Walking in a cemetery also serves as an excellent reminder of how grateful you are simply to be alive. When J first suggested that we go to Newton Cemetery for our Thanksgiving walk, I quipped, “Ah, so we can spend Thanksgiving afternoon being thankful we’re not dead?” J immediately responded, “Yes, and that’s true everyday.” Ah, yes: a point well taken. Every time we’ve walked at Newton Cemetery, J and I have happened upon some particular marker that stops us cold, whether that’s been a tombstone with my name on it, the grave of a local victim of 9-11, or an entire field of war dead. This trip to the cemetery, we spent a lot of time looking at markers of the recently deceased, many of which had been decorated for the season by grieving family members. There’s nothing like a tombstone bearing a autumnal bouquet from a grieving widow (complete with a greeting card, “To my husband on his birthday”) or a yet-unveiled stone for a stillborn infant (freshly adorned with toys and with the carved inscription “Step softly, our dream lies buried here”) to make you realize how lucky you are.


And then there are the waterfowl. Like most garden cemeteries, Newton Cemetery has several ponds that add a quiet, contemplative tone to the landscape, and like most cemetery ponds, the ones at Newton Cemetery are popular with ducks and geese. During a cemetery stroll last spring, J and I chatted with one widow whose decision where to bury her husband was decided in part by the ducks and geese of Newton Cemetery. Over the years, whenever she’d visit her husband’s grave, she explained, she and her children would bring stale bread to feed the waterfowl, making an otherwise sad visit a bit more happy. “My children love it here,” she explained, gesturing toward her now-teenaged kids. “One of my sons said the other day that this cemetery isn’t a dead place, because there’s always something new to see here.”

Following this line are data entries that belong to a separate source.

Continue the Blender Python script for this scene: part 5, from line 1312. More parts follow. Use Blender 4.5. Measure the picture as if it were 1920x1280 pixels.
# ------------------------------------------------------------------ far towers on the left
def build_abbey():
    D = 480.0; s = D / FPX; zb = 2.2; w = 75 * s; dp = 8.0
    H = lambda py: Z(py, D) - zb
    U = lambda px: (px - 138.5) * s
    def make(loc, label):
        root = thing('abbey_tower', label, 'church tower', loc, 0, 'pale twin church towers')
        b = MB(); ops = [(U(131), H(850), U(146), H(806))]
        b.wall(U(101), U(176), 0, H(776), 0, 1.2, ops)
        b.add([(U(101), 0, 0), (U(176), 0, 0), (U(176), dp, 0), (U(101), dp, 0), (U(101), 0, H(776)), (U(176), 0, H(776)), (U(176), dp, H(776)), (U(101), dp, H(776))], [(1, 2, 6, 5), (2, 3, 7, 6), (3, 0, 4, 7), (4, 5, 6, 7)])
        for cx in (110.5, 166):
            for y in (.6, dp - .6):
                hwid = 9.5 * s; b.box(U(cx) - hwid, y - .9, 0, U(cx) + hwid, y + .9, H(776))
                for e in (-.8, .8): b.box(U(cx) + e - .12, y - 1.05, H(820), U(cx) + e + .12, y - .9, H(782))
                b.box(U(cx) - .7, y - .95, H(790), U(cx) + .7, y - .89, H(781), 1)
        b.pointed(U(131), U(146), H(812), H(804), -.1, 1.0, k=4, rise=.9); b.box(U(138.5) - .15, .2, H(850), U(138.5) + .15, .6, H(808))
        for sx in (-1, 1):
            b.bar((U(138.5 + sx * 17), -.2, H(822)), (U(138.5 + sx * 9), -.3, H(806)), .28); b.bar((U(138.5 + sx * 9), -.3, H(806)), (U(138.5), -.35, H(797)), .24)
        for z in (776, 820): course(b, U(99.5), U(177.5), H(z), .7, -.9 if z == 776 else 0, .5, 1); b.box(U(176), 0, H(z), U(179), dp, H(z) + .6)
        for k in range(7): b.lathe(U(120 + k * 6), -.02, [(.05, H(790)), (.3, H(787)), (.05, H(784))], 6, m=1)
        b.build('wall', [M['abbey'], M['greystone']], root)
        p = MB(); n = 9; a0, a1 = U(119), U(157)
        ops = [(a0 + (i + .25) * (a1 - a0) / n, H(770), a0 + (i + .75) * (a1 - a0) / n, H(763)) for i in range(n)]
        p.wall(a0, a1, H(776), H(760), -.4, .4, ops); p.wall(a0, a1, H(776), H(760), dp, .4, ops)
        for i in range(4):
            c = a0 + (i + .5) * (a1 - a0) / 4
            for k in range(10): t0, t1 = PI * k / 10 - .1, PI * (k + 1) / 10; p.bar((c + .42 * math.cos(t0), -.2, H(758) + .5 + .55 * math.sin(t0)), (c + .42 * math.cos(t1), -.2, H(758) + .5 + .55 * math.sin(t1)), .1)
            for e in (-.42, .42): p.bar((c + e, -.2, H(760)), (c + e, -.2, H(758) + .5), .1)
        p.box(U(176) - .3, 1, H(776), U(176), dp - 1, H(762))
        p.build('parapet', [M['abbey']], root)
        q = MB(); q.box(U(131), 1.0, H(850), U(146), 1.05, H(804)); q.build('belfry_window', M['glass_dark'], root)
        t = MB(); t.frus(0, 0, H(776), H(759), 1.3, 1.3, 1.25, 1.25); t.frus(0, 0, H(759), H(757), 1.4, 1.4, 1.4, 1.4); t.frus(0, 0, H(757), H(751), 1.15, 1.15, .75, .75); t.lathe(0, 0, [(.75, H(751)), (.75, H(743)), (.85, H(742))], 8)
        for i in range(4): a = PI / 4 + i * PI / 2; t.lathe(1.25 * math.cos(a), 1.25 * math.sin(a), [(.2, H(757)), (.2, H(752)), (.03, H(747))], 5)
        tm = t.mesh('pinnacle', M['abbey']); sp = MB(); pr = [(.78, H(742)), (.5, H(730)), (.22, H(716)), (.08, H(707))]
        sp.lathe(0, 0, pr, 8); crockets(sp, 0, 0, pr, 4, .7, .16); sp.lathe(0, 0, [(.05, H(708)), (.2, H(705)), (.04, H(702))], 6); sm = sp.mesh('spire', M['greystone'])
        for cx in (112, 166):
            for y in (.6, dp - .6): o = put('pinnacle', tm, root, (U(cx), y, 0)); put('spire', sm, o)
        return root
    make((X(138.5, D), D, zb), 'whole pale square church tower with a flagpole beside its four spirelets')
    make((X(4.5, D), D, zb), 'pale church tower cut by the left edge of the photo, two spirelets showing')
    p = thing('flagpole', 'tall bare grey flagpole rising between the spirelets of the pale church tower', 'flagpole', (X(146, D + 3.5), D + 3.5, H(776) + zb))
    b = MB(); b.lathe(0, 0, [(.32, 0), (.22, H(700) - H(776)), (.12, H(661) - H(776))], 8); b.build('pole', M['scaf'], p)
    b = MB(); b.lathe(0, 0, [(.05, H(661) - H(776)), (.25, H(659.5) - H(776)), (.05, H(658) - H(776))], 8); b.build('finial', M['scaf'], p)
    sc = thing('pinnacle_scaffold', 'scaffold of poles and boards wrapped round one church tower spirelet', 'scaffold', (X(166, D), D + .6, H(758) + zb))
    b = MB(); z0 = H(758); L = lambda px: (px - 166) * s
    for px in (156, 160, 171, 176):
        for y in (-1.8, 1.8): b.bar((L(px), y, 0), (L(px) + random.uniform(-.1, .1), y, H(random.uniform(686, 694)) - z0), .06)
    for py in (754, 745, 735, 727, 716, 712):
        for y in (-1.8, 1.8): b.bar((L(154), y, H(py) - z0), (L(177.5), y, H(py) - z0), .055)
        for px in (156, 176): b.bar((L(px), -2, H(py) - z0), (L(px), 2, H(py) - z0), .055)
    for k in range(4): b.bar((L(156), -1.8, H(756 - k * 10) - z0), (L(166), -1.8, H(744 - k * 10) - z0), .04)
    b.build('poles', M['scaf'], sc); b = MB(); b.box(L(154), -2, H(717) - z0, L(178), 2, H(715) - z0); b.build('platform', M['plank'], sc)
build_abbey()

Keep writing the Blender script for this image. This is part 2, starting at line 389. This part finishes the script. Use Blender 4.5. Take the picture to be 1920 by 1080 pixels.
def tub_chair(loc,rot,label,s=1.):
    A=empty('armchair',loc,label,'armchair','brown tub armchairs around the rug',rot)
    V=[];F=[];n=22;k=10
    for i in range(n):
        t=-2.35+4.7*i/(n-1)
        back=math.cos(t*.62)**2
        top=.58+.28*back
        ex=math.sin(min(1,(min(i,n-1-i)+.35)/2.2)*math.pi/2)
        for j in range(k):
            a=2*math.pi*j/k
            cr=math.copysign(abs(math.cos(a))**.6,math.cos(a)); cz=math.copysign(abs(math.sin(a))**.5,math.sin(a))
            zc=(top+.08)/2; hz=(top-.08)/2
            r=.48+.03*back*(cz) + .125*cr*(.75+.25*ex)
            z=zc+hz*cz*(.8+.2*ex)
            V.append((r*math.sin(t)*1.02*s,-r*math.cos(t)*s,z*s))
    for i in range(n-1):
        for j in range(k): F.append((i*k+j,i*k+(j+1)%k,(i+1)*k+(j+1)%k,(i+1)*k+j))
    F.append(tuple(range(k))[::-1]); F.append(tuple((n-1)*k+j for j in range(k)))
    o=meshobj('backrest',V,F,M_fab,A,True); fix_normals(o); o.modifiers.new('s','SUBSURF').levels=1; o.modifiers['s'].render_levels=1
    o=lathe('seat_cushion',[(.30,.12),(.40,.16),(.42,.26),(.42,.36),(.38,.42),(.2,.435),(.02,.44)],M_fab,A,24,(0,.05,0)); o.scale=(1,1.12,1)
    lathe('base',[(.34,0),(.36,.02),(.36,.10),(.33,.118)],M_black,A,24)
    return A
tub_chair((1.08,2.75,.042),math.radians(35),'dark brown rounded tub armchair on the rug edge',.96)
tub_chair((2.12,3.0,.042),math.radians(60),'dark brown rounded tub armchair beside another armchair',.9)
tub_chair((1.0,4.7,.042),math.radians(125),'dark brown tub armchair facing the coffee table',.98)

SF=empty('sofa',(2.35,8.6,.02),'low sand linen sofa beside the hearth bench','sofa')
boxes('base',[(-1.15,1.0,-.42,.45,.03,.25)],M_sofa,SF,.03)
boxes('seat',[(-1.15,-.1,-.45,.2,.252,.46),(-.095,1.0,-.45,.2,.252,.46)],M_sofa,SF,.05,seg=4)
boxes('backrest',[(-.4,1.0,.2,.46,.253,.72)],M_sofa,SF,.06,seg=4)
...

Always something new to see, indeed. Just when I’d thought that the waterfowl of Newton Cemetery was limited to the usual mallards and Canada geese, on Thursday we spotted a half-dozen hooded mergansers who carefully kept an entire pond between themselves and our impertinent camera lenses. Apparently even a cemetery doesn’t always provide the privacy that wild ducks crave, at least when the local paparazzi are taking a stroll.